There are many reasons and options for making old windows tight

HOME WORK

April 18, 1992|By Karol V. Menzie and Randy Johnson

Difficult as it is to restore old wood windows, trying to make them beautiful is fairly easy compared with trying to make them weather tight.

We're facing that problem with the front facade windows of the house we've been restoring. There was never a question of replacing them; the house is in a historic district and keeping the original windows was essential.

We spent a lot of time and effort stripping, rebuilding, repairing, reglazing and repainting them, so now that it is time to put them back in, we want a simple, reliable, effective way to make them energy efficient.

There are interior storm windows, designed for use on historic properties where the exterior can't be tampered with. If they're installed properly, they're invisible from the outside.

But you can't just throw a storm window across a leaky old window. If the outside window leaks cold air, water will condense on the interior storm. If the interior storm leaks, water will condense on the exterior window. Besides being a nuisance in terms of visibility, the extra moisture won't do your old windows any good.

There's no escape from making the old windows tight.

One immediate problem, however, is that it's hard to make both sashes of a double-hung wood window tight -- the older they are, the harder it may be. There are a number of alternatives; you just have to make some choices.

"One solution is to fix the top sash" -- that is, fasten it so it doesn't move -- "and caulk it in place," says Mike Soper of Soper Enterprises, a Baltimore home-improvement contracting firm. "Try to caulk both sides." (If you elect to do this, remember it has to be extremely neat.)

"If you want the top sash to be operable, use a replacement aluminum compression channel," he said. The channels can be cut to fit into the jambs, and the windows ride up and down in the channels. The sides of the channels grip the window and keep it tight.

However, the maximum width of the channels is 1 3/8 inches. If your sashes are thicker than that (ours are 1 3/4 inches) the channels won't work and you'll have to turn to weatherstripping products.

The strips come in surprising variety: wood, metal, vinyl, rubber or foam, nail-on, adhesive-backed, V-shapes, gaskets. Some are more durable than others and some are much harder to apply. And all of them show -- some only when the window is open, some even while it is closed.

You will probably have to do some research of products available in your area before deciding which ones to apply.

After shopping around, we opted to use one of the more old-fashioned forms, which we've always called "spring bronze." It is basically a piece of metal with a flange for nailing. Once it's in place, you pry out the loose edge, so there's tension between the sash and the jamb, or between top and bottom sash.

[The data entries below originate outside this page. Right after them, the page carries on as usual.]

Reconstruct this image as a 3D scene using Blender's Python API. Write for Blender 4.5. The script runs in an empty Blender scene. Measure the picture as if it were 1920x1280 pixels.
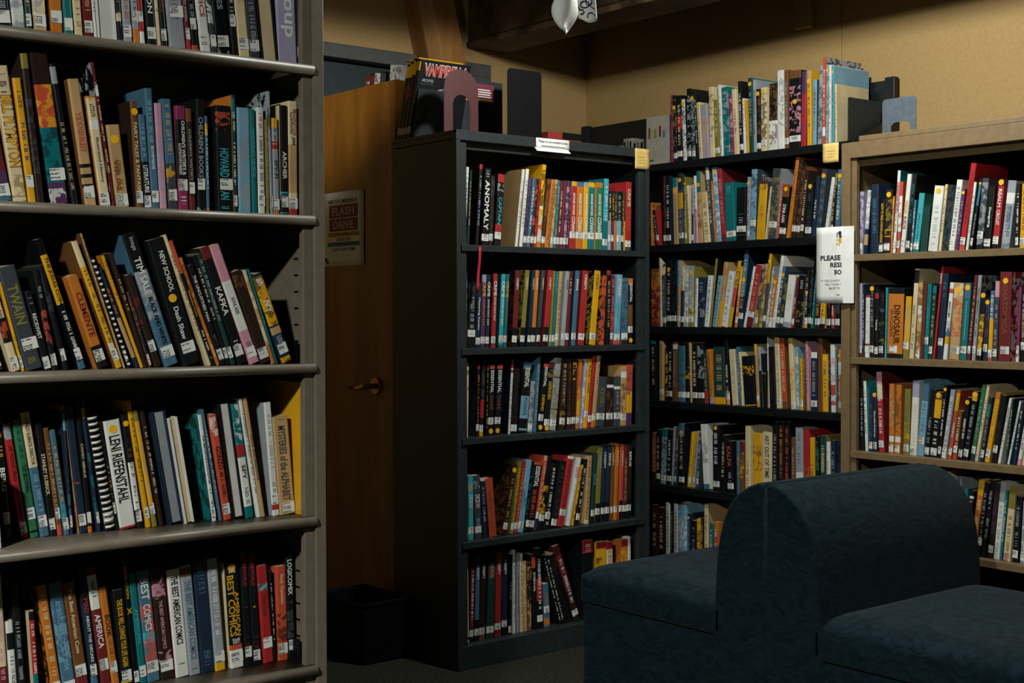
import bpy, math, random
from mathutils import Vector, Matrix
import numpy as np

# ------------------------------------------------------------------ camera, world, lights, exposure
S = bpy.context.scene
COL = S.collection
F_PX, PITCH, ROLL, EYE = 2511.09, 0.022659, -0.002578, 1.2277
FX, FY = -0.77813, 0.62810                      # horizontal view direction
cam_d = bpy.data.cameras.new('camera'); cam = bpy.data.objects.new('camera', cam_d); COL.objects.link(cam)
cam_d.sensor_width = 36; cam_d.lens = F_PX / 1920 * 36; cam_d.clip_start = 0.05
_f = Vector((FX * math.cos(PITCH), FY * math.cos(PITCH), -math.sin(PITCH)))
_r = Vector((FY, -FX, 0)); _u = _r.cross(_f)
R_ = _r * math.cos(ROLL) + _u * math.sin(ROLL); U_ = _u * math.cos(ROLL) - _r * math.sin(ROLL)
cam.matrix_world = Matrix(((R_.x, U_.x, -_f.x, 0), (R_.y, U_.y, -_f.y, 0), (R_.z, U_.z, -_f.z, EYE), (0, 0, 0, 1)))
S.camera = cam
cam_d.dof.use_dof = False
S.view_settings.view_transform = 'Standard'; S.view_settings.look = 'None'
S.view_settings.gamma = 1; S.view_settings.use_curve_mapping = False
S.view_settings.exposure = 0.0
S.cycles.use_denoising = True
S.cycles.max_bounces = 4; S.cycles.diffuse_bounces = 2
W = bpy.data.worlds.new('world'); S.world = W; W.use_nodes = True
W.node_tree.nodes['Background'].inputs[0].default_value = (0.30, 0.62, 0.75, 1)
W.node_tree.nodes['Background'].inputs[1].default_value = 0.022
def area(name, loc, sx, sy, power, color, rot=(0, 0, 0)):
    d = bpy.data.lights.new(name, 'AREA'); d.shape = 'RECTANGLE'; d.size = sx; d.size_y = sy
    d.energy = power; d.color = color
    o = bpy.data.objects.new(name, d); COL.objects.link(o); o.location = loc; o.rotation_euler = rot
    return o
WARM = (0.97, 1.0, 0.95)
def bulb(name, loc, power, color, radius, aim=None, cone=60, blend=.6):
    d = bpy.data.lights.new(name, 'SPOT' if aim else 'POINT'); d.energy = power; d.color = color; d.shadow_soft_size = radius
    o = bpy.data.objects.new(name, d); COL.objects.link(o); o.location = loc
    if aim:
        d.spot_size = math.radians(cone); d.spot_blend = blend
        o.rotation_euler = (Vector(aim) - Vector(loc)).to_track_quat('-Z', 'Y').to_euler()
    return o
bulb('pendant_lamp', (-2.5, 2.88, 2.545), 118, WARM, .07, (-2.5, 2.88, 0), 177, .05)
bulb('door_fill_spot', (-1.78, 0.1, 2.94), 420, WARM, .13, (-4.45, 2.72, 1.92), 13, .8)  # added unseen spot, kept narrow to brighten only the upper door
area('ceiling_lamp', (-0.2, -1.70, 2.94), .25, .3, 340, WARM)

# ------------------------------------------------------------------ pixel rays -> points (to read positions off the photograph)
def ray(u, v):
    X, Y = u - 960, v - 640
    c, s = math.cos(ROLL), math.sin(ROLL)
    x, y = c * X + s * Y, -s * X + c * Y
    return _r * (x / F_PX) + _f - _u * (y / F_PX)
def at(u, v, axis, val):
    d = ray(u, v); o = Vector((0, 0, EYE)); s = (val - o[axis]) / d[axis]
    return o + d * s

# ------------------------------------------------------------------ helpers
def srgb(h):
    c = [int(h[i:i + 2], 16) / 255 for i in (0, 2, 4)]
    return tuple(x / 12.92 if x <= .04045 else ((x + .055) / 1.055) ** 2.4 for x in c)
def new_obj(name, me, mat=None, parent=None, label=None, cat=None, group=None, kind=None):
    o = bpy.data.objects.new(name, me); COL.objects.link(o)
    if mat is not None and me is not None and not me.materials: me.materials.append(mat)
    if parent is not None: o.parent = parent
    if label: o['label'] = label
    if cat: o['category'] = cat
    if group: o['group'] = group
    if kind: o['kind'] = kind
    return o
def thing(name, label, cat, loc=(0, 0, 0), rot=(0, 0, 0), group=None):
    o = new_obj(name, None, None, None, label, cat, group)
    o.location = loc; o.rotation_euler = rot
    return o
class MB:
    def __init__(s): s.v = []; s.f = []; s.sm = []
    def add(s, vs, fs, smooth=False):
        n = len(s.v); s.v += [tuple(p) for p in vs]; s.f += [tuple(i + n for i in f) for f in fs]; s.sm += [smooth] * len(fs)
        return s
    def box(s, x0, x1, y0, y1, z0, z1):
        x0, x1 = sorted((x0, x1)); y0, y1 = sorted((y0, y1)); z0, z1 = sorted((z0, z1))
        return s.add([(x0, y0, z0), (x1, y0, z0), (x1, y1, z0), (x0, y1, z0), (x0, y0, z1), (x1, y0, z1), (x1, y1, z1), (x0, y1, z1)],
                     [(3, 2, 1, 0), (4, 5, 6, 7), (0, 1, 5, 4), (1, 2, 6, 5), (2, 3, 7, 6), (3, 0, 4, 7)])
    def prism(s, pts, axis, a, b, smooth=False):
        """polygon pts in the two other axes, extruded along axis from a to b"""
        n = len(pts)
        def P(p, t):
            if axis == 0: return (t, p[0], p[1])
            if axis == 1: return (p[0], t, p[1])
            return (p[0], p[1], t)
        vs = [P(p, a) for p in pts] + [P(p, b) for p in pts]
        fs = [(i, (i + 1) % n, (i + 1) % n + n, i + n) for i in range(n)]
        s.add(vs, fs, smooth); k = len(s.v) - 2 * n
        s.f += [tuple(k + i for i in range(n - 1, -1, -1)), tuple(k + n + i for i in range(n))]; s.sm += [False, False]
        return s
    def tube(s, pts, r, n=10, caps=True):
        pts = [Vector(p) for p in pts]; rings = []
        for i, p in enumerate(pts):
            d = (pts[min(i + 1, len(pts) - 1)] - pts[max(i - 1, 0)]).normalized()
            a = d.cross(Vector((0, 0, 1)) if abs(d.z) < .9 else Vector((1, 0, 0))).normalized(); b = d.cross(a)
            rr = r[i] if isinstance(r, (list, tuple)) else r
            rings.append([p + a * math.cos(2 * math.pi * k / n) * rr + b * math.sin(2 * math.pi * k / n) * rr for k in range(n)])
        vs = [q for R in rings for q in R]
        fs = [(i * n + k, i * n + (k + 1) % n, (i + 1) * n + (k + 1) % n, (i + 1) * n + k) for i in range(len(pts) - 1) for k in range(n)]
        s.add(vs, fs, True)
        if caps:
            k = len(s.v) - len(vs)
            s.f += [tuple(k + i for i in range(n)), tuple(k + len(vs) - n + i for i in range(n - 1, -1, -1))]; s.sm += [False, False]
        return s
    def mesh(s, name):
        import bmesh
        me = bpy.data.meshes.new(name); me.from_pydata(s.v, [], s.f)
        me.polygons.foreach_set('use_smooth', s.sm)
        bm = bmesh.new(); bm.from_mesh(me); bmesh.ops.recalc_face_normals(bm, faces=bm.faces); bm.to_mesh(me); bm.free()
        return me
    def build(s, name, mat, parent=None, bevel=0, seg=2, **k):
        o = new_obj(name, s.mesh(name), mat, parent, **k)
        if bevel:
            m = o.modifiers.new('bevel', 'BEVEL'); m.width = bevel; m.segments = seg; m.limit_method = 'ANGLE'; m.angle_limit = .6
            m.harden_normals = False
        return o
def structure(name, mb, mat, bevel=0, parent=None):
    return mb.build(name, mat, parent, bevel, kind='structure' if parent is None else None)

# ------------------------------------------------------------------ materials
def mat_nodes(name):
    m = bpy.data.materials.new(name); m.use_nodes = True
    nt = m.node_tree; b = nt.nodes['Principled BSDF']
    def N(t, **kw):
        n = nt.nodes.new(t)
        for k, v in kw.items():
            if k.startswith('i_'):
                key = k[2:]; n.inputs[int(key) if key.isdigit() else key.replace('_', ' ')].default_value = v
            else: setattr(n, k, v)
        return n
    return m, nt, b, N, nt.links.new
def ramp(N, stops):
    r = N('ShaderNodeValToRGB'); e = r.color_ramp.elements
    while len(e) < len(stops): e.new(.5)
    for q, (p, c) in zip(e, stops): q.position = p; q.color = tuple(c) + (1,) if len(c) == 3 else c
    return r
def speckle(name, c1, c2, scale, rough=.5, bump=0, detail=4, stretch=(1, 1, 1), spec=.4, lo=.35, hi=.65, bumpscale=None, metal=0):
    m, nt, b, N, L = mat_nodes(name)
    tc = N('ShaderNodeTexCoord'); mp = N('ShaderNodeMapping'); mp.inputs['Scale'].default_value = stretch
    L(tc.outputs['Object'], mp.inputs[0])
    no = N('ShaderNodeTexNoise', i_Scale=scale, i_Detail=detail); L(mp.outputs[0], no.inputs['Vector'])
    r = ramp(N, [(lo, c1), (hi, c2)]); L(no.outputs[0], r.inputs[0]); L(r.outputs[0], b.inputs['Base Color'])
    b.inputs['Roughness'].default_value = rough; b.inputs['Specular IOR Level'].default_value = spec; b.inputs['Metallic'].default_value = metal
    if bump:
        n2 = N('ShaderNodeTexNoise', i_Scale=bumpscale or scale * 2, i_Detail=3); L(mp.outputs[0], n2.inputs['Vector'])
        bp = N('ShaderNodeBump', i_Strength=bump, i_Distance=.002); L(n2.outputs[0], bp.inputs['Height']); L(bp.outputs[0], b.inputs['Normal'])
    return m
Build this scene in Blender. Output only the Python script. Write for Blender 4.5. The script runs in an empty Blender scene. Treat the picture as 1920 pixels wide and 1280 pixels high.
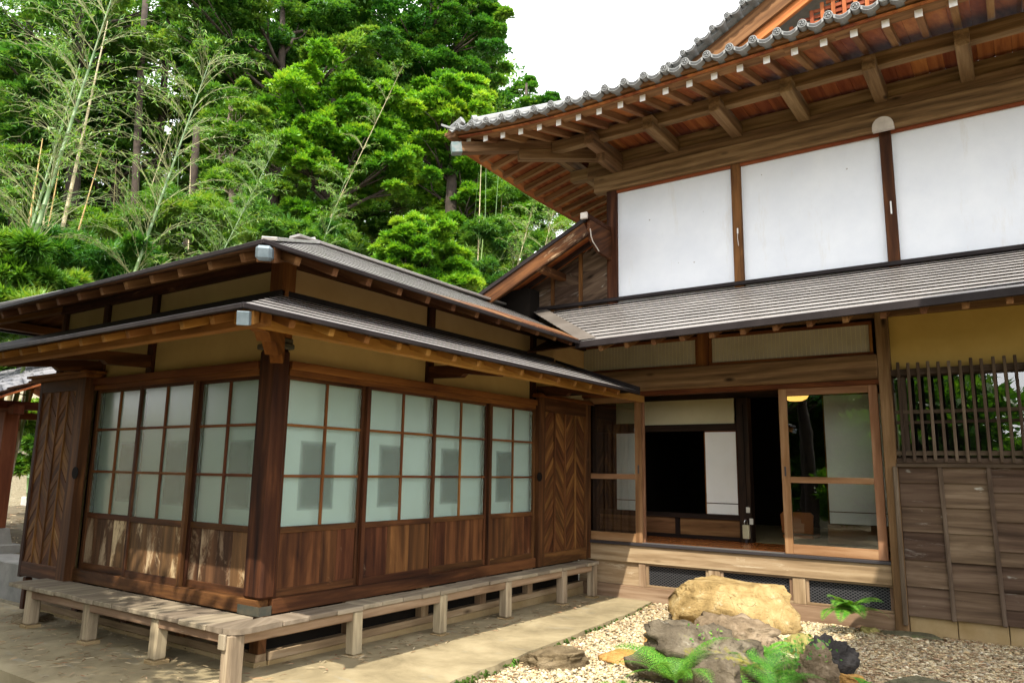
import bpy, bmesh, math, random
import numpy as np
from mathutils import Vector, Matrix, noise as mnoise
random.seed(7); rng = np.random.default_rng(7)
SC = bpy.context.scene
COL = SC.collection

# ------------------------------------------------------------------ camera, sky, sun, exposure
CAM = np.array([4.557, -3.525, 1.348])
M = np.array([[0.82374627, 0.56674411, 0.01559446], [-0.08449775, 0.14992041, -0.98508071], [-0.56062662, 0.81013887, 0.17138498]])
FPX = 1394.31
cd = bpy.data.cameras.new('camera'); cam = bpy.data.objects.new('camera', cd); COL.objects.link(cam)
cam.matrix_world = Matrix(((M[0][0], -M[1][0], -M[2][0], CAM[0]), (M[0][1], -M[1][1], -M[2][1], CAM[1]), (M[0][2], -M[1][2], -M[2][2], CAM[2]), (0, 0, 0, 1)))
cd.sensor_width = 36; cd.lens = FPX / 1920 * 36; cd.clip_start = 0.05; cd.clip_end = 2000
SC.camera = cam

SUN = Vector((0.295, -0.707, 1.0)).normalized()
w = bpy.data.worlds.new('World'); SC.world = w; w.use_nodes = True
nt = w.node_tree; nt.nodes.clear()
sky = nt.nodes.new('ShaderNodeTexSky'); sky.sky_type = 'NISHITA'; sky.sun_disc = False
sky.sun_elevation = math.asin(SUN.z); sky.sun_rotation = math.atan2(SUN.x, SUN.y)
sky.dust_density = 3.0; sky.air_density = 1.0
mx = nt.nodes.new('ShaderNodeMix'); mx.data_type = 'RGBA'; mx.inputs[0].default_value = 0.75
mx.inputs[7].default_value = (14.2, 14.3, 14.5, 1)
bg = nt.nodes.new('ShaderNodeBackground'); bg.inputs[1].default_value = 0.15
ow = nt.nodes.new('ShaderNodeOutputWorld')
nt.links.new(sky.outputs[0], mx.inputs[6]); nt.links.new(mx.outputs[2], bg.inputs[0]); nt.links.new(bg.outputs[0], ow.inputs[0])
ld = bpy.data.lights.new('sun', 'SUN'); ld.energy = 4.0; ld.angle = math.radians(0.5); ld.color = (1.0, 0.93, 0.80)
sun = bpy.data.objects.new('sun', ld); COL.objects.link(sun)
sun.rotation_euler = SUN.to_track_quat('Z', 'Y').to_euler(); sun.location = (6, -14, 24)
SC.view_settings.view_transform = 'Standard'; SC.view_settings.look = 'None'
SC.view_settings.exposure = 1.0; SC.view_settings.gamma = 1
SC.render.engine = 'CYCLES'
SC.cycles.max_bounces = 8; SC.cycles.transparent_max_bounces = 24; SC.cycles.caustics_reflective = False; SC.cycles.caustics_refractive = False

def at(px, py, D):
    """point at horizontal distance D from the viewpoint in the direction of photo pixel (px, py)"""
    v = np.array([(px - 960) / FPX, (py - 640) / FPX, 1.0]) @ M
    return CAM + v * (D / math.hypot(v[0], v[1]))

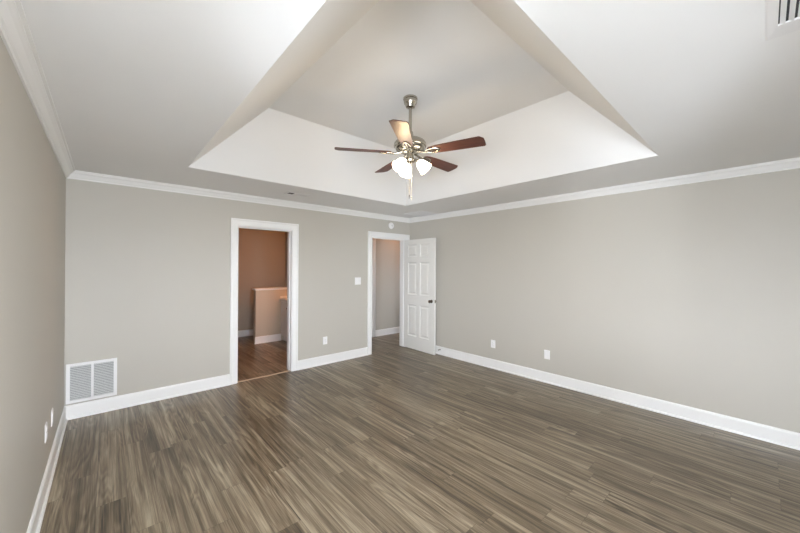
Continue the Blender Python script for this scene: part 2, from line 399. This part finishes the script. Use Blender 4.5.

We also decided to fix the top sashes in place; only the bottom sashes will slide up and down.

We nailed spring-bronze strips on the top and sides of the top sash, with the loose end toward the outside. Then we put the sash in place -- the spring bronze made it a very tight fit -- and put 3-inch galvanized screws diagonally through the bottom of the sash into the jamb on either side. We predrilled the screw holes to avoid cracking the wood, and we countersank the heads so they don't show. If the next person who rehabs this house wants to make the top sashes operable, he or she can get to the screws easily, cut the caulk and remove the sash. (We'll leave the old sash weights inside the jambs for them.)

This method makes the sash extremely weather tight, but it does make it hard to clean the outside of the glass.

On the bottom of the window, the spring bronze goes on the jamb with the loose end out; stop it an inch or so above the top of the bottom sash so the sash won't catch as it's raised and lowered. (Mr. Soper lines the entire jamb, because he prefers the way that looks; it also provides a solid surface for the sash to ride on.) It also goes on the bottom of the bottom rail of the bottom sash, loose end out, and on the inside of the bottom rail of the top sash, with the loose end down, so it compresses when the bottom sash closes.

Sometimes old windows have a wide gap where the top and bottom sashes meet, and spring bronze may not close it. Mr. Soper's solution for closing such a gap is to install two sash locks, one on each side of the center, to draw the windows together. If the gap is still there, you might use a tubular gasket, made of vinyl or rubber with a nailing flange, on the outside of the top rail of the bottom sash. Closing the window should compress the tube part and seal the opening.

Some old windows have what is called an "integral" weatherstrip. It has two parts, a metal strip with a protrusion, which installs in the jambs, and a groove in the sash in which the protrusion rests. This is an old-fashioned form of weatherstripping that works well as long as it is in good shape.